Posted on the 24 January 2014 by Ellenarnison @Ellen27
At the head of the queue is that curious monkey George. That irritating primate does my head in with his cute banana-fuelled antics in a chocolate factory (or anywhere else). 

If I'm being honest it's not just the monkey himself or even the very, very strange Yellow Hat Man that's the problem. And if I'd only encountered them once or twice, I probably wouldn't even remember his troublesome nosiness. 

But the thing is, Boy Three loves George and insists on hearing our one Curious George book every single night before he goes to sleep. The first few weeks of this were tolerable, but as time went on my dislike of the silly simian grew and grew. Now I wish Yellow Hat Man would have his inconvenient pet returned to the wild or, at least, banned from public places on health and safety grounds. 

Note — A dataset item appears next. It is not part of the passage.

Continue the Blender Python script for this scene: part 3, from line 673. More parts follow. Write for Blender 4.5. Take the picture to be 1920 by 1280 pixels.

Reading bedtime stories to a clean, pyjamaed child, who is drowsy and curled up is one of the very best bits of parenthood. Or at least it is until they develop opinions about literature and, worse, get a favorite...

That's when you can tell the really excellent children's stories from the rest. It's why Julia Donaldson and Michael Rosen deserved every minute of their times as Children's Laureate. The poetry of the Gruffalo or the rhythms of The Bear Hunt mean you can stand the 198th reading. And it's why Where The Wild Things Are makes my heart sing. "... and in and out of weeks and though a day..."

But contemptable George isn't alone. He's just the last in a long line of fictional fools that still set my teeth on edge. 

Charlie and Lola. Yuk. Annoying and bratty... and that's just the fonts. 

On The Way Home, by Jill Murphy. About 12 pages too long by the third time. Far too many examples, we'd got the gist by the second. 

Mr Men. Any of them from Tickle to Bump. They're all horrible to read repeatedly and many of them make no sense. And the new female ones are even worse. Pink and unreadable. 

Spin-off books. Hardly any books that evolve from TV shows are worth even opening. I'm talking about you Bob The Builder and you Dora The Explorer. And you've got nothing to be smug about Peppa Pig, you're just as bad.

Which books would you do just about anything to avoid reading... again?